Exercise — Every line in the listing is to be echoed verbatim.
____
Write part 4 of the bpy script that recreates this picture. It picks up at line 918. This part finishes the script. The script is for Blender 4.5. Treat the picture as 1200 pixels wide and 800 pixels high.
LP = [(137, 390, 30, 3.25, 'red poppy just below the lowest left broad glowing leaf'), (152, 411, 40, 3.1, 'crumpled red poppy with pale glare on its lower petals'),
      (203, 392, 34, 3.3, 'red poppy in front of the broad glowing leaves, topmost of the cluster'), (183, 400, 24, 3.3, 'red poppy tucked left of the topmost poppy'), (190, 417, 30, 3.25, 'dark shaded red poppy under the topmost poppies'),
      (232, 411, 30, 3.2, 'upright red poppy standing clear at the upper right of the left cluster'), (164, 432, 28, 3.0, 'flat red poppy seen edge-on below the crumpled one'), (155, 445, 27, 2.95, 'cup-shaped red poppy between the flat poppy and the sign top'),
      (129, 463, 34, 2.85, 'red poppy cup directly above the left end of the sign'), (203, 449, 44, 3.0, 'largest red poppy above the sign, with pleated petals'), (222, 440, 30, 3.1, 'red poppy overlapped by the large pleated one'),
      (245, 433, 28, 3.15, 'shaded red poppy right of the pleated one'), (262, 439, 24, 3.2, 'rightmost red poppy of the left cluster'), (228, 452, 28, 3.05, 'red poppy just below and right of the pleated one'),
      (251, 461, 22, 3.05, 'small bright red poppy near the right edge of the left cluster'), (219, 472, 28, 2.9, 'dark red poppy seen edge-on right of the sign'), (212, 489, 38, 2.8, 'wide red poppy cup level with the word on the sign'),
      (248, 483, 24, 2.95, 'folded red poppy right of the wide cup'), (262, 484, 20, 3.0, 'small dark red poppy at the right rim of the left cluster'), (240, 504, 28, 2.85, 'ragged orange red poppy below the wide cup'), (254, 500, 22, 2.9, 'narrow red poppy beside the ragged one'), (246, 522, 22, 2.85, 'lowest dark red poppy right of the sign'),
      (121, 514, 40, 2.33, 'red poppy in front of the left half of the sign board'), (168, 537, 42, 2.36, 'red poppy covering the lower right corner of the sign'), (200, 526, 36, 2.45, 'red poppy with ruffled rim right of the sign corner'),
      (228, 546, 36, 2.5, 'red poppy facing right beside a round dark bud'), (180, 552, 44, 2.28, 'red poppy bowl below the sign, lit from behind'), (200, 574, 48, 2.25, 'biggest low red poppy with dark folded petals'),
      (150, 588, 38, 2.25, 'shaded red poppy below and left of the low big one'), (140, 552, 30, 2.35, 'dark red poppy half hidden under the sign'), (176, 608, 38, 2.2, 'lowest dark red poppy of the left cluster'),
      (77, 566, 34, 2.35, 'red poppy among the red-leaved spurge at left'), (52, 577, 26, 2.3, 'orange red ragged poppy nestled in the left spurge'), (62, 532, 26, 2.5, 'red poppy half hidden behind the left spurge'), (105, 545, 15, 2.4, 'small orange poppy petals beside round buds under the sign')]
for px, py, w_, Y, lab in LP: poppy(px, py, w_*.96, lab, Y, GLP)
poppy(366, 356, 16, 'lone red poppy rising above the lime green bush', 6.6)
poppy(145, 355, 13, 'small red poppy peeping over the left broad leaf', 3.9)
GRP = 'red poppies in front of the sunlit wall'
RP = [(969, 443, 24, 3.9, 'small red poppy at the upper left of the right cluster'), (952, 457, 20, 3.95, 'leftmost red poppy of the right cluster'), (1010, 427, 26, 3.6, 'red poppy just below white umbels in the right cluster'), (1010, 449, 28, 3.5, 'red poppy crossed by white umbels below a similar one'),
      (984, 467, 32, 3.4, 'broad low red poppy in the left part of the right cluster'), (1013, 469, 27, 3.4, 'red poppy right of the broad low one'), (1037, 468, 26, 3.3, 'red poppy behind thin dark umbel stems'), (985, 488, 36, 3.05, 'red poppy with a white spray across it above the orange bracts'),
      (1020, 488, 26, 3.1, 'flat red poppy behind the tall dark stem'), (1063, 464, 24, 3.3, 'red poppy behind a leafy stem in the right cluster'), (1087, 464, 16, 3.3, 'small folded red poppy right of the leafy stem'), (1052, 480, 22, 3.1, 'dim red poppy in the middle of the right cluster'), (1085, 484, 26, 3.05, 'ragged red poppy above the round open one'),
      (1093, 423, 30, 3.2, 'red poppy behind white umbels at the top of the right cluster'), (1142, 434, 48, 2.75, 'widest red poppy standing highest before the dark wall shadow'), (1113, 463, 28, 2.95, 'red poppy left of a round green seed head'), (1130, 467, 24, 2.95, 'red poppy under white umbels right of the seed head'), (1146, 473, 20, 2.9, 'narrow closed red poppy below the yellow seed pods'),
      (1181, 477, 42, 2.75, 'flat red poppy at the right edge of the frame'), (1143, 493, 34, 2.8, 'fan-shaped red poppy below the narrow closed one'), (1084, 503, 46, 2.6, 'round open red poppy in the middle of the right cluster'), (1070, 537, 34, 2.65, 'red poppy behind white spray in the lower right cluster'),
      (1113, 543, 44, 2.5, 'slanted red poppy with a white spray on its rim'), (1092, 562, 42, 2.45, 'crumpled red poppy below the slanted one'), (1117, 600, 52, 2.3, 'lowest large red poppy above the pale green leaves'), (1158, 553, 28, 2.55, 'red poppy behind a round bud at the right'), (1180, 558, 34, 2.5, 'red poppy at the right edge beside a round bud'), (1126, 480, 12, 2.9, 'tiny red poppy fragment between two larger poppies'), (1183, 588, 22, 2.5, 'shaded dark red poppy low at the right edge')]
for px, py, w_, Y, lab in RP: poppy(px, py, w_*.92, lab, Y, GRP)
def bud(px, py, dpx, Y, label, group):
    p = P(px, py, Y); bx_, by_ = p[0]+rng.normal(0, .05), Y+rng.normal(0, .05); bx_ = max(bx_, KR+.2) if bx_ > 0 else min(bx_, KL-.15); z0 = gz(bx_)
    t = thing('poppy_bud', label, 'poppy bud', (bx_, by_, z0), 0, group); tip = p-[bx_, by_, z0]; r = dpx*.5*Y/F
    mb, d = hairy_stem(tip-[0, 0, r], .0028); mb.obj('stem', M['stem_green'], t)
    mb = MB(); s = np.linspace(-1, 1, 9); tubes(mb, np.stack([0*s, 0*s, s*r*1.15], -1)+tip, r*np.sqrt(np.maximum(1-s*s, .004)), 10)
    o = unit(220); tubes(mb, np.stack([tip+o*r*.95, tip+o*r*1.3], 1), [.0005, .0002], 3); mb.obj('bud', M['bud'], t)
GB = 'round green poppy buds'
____
Correct output —
Write part 4 of the bpy script that recreates this picture. It picks up at line 918. This part finishes the script. The script is for Blender 4.5. Treat the picture as 1200 pixels wide and 800 pixels high.
LP = [(137, 390, 30, 3.25, 'red poppy just below the lowest left broad glowing leaf'), (152, 411, 40, 3.1, 'crumpled red poppy with pale glare on its lower petals'),
      (203, 392, 34, 3.3, 'red poppy in front of the broad glowing leaves, topmost of the cluster'), (183, 400, 24, 3.3, 'red poppy tucked left of the topmost poppy'), (190, 417, 30, 3.25, 'dark shaded red poppy under the topmost poppies'),
      (232, 411, 30, 3.2, 'upright red poppy standing clear at the upper right of the left cluster'), (164, 432, 28, 3.0, 'flat red poppy seen edge-on below the crumpled one'), (155, 445, 27, 2.95, 'cup-shaped red poppy between the flat poppy and the sign top'),
      (129, 463, 34, 2.85, 'red poppy cup directly above the left end of the sign'), (203, 449, 44, 3.0, 'largest red poppy above the sign, with pleated petals'), (222, 440, 30, 3.1, 'red poppy overlapped by the large pleated one'),
      (245, 433, 28, 3.15, 'shaded red poppy right of the pleated one'), (262, 439, 24, 3.2, 'rightmost red poppy of the left cluster'), (228, 452, 28, 3.05, 'red poppy just below and right of the pleated one'),
      (251, 461, 22, 3.05, 'small bright red poppy near the right edge of the left cluster'), (219, 472, 28, 2.9, 'dark red poppy seen edge-on right of the sign'), (212, 489, 38, 2.8, 'wide red poppy cup level with the word on the sign'),
      (248, 483, 24, 2.95, 'folded red poppy right of the wide cup'), (262, 484, 20, 3.0, 'small dark red poppy at the right rim of the left cluster'), (240, 504, 28, 2.85, 'ragged orange red poppy below the wide cup'), (254, 500, 22, 2.9, 'narrow red poppy beside the ragged one'), (246, 522, 22, 2.85, 'lowest dark red poppy right of the sign'),
      (121, 514, 40, 2.33, 'red poppy in front of the left half of the sign board'), (168, 537, 42, 2.36, 'red poppy covering the lower right corner of the sign'), (200, 526, 36, 2.45, 'red poppy with ruffled rim right of the sign corner'),
      (228, 546, 36, 2.5, 'red poppy facing right beside a round dark bud'), (180, 552, 44, 2.28, 'red poppy bowl below the sign, lit from behind'), (200, 574, 48, 2.25, 'biggest low red poppy with dark folded petals'),
      (150, 588, 38, 2.25, 'shaded red poppy below and left of the low big one'), (140, 552, 30, 2.35, 'dark red poppy half hidden under the sign'), (176, 608, 38, 2.2, 'lowest dark red poppy of the left cluster'),
      (77, 566, 34, 2.35, 'red poppy among the red-leaved spurge at left'), (52, 577, 26, 2.3, 'orange red ragged poppy nestled in the left spurge'), (62, 532, 26, 2.5, 'red poppy half hidden behind the left spurge'), (105, 545, 15, 2.4, 'small orange poppy petals beside round buds under the sign')]
for px, py, w_, Y, lab in LP: poppy(px, py, w_*.96, lab, Y, GLP)
poppy(366, 356, 16, 'lone red poppy rising above the lime green bush', 6.6)
poppy(145, 355, 13, 'small red poppy peeping over the left broad leaf', 3.9)
GRP = 'red poppies in front of the sunlit wall'
RP = [(969, 443, 24, 3.9, 'small red poppy at the upper left of the right cluster'), (952, 457, 20, 3.95, 'leftmost red poppy of the right cluster'), (1010, 427, 26, 3.6, 'red poppy just below white umbels in the right cluster'), (1010, 449, 28, 3.5, 'red poppy crossed by white umbels below a similar one'),
      (984, 467, 32, 3.4, 'broad low red poppy in the left part of the right cluster'), (1013, 469, 27, 3.4, 'red poppy right of the broad low one'), (1037, 468, 26, 3.3, 'red poppy behind thin dark umbel stems'), (985, 488, 36, 3.05, 'red poppy with a white spray across it above the orange bracts'),
      (1020, 488, 26, 3.1, 'flat red poppy behind the tall dark stem'), (1063, 464, 24, 3.3, 'red poppy behind a leafy stem in the right cluster'), (1087, 464, 16, 3.3, 'small folded red poppy right of the leafy stem'), (1052, 480, 22, 3.1, 'dim red poppy in the middle of the right cluster'), (1085, 484, 26, 3.05, 'ragged red poppy above the round open one'),
      (1093, 423, 30, 3.2, 'red poppy behind white umbels at the top of the right cluster'), (1142, 434, 48, 2.75, 'widest red poppy standing highest before the dark wall shadow'), (1113, 463, 28, 2.95, 'red poppy left of a round green seed head'), (1130, 467, 24, 2.95, 'red poppy under white umbels right of the seed head'), (1146, 473, 20, 2.9, 'narrow closed red poppy below the yellow seed pods'),
      (1181, 477, 42, 2.75, 'flat red poppy at the right edge of the frame'), (1143, 493, 34, 2.8, 'fan-shaped red poppy below the narrow closed one'), (1084, 503, 46, 2.6, 'round open red poppy in the middle of the right cluster'), (1070, 537, 34, 2.65, 'red poppy behind white spray in the lower right cluster'),
      (1113, 543, 44, 2.5, 'slanted red poppy with a white spray on its rim'), (1092, 562, 42, 2.45, 'crumpled red poppy below the slanted one'), (1117, 600, 52, 2.3, 'lowest large red poppy above the pale green leaves'), (1158, 553, 28, 2.55, 'red poppy behind a round bud at the right'), (1180, 558, 34, 2.5, 'red poppy at the right edge beside a round bud'), (1126, 480, 12, 2.9, 'tiny red poppy fragment between two larger poppies'), (1183, 588, 22, 2.5, 'shaded dark red poppy low at the right edge')]
for px, py, w_, Y, lab in RP: poppy(px, py, w_*.92, lab, Y, GRP)
def bud(px, py, dpx, Y, label, group):
    p = P(px, py, Y); bx_, by_ = p[0]+rng.normal(0, .05), Y+rng.normal(0, .05); bx_ = max(bx_, KR+.2) if bx_ > 0 else min(bx_, KL-.15); z0 = gz(bx_)
    t = thing('poppy_bud', label, 'poppy bud', (bx_, by_, z0), 0, group); tip = p-[bx_, by_, z0]; r = dpx*.5*Y/F
    mb, d = hairy_stem(tip-[0, 0, r], .0028); mb.obj('stem', M['stem_green'], t)
    mb = MB(); s = np.linspace(-1, 1, 9); tubes(mb, np.stack([0*s, 0*s, s*r*1.15], -1)+tip, r*np.sqrt(np.maximum(1-s*s, .004)), 10)
    o = unit(220); tubes(mb, np.stack([tip+o*r*.95, tip+o*r*1.3], 1), [.0005, .0002], 3); mb.obj('bud', M['bud'], t)
GB = 'round green poppy buds'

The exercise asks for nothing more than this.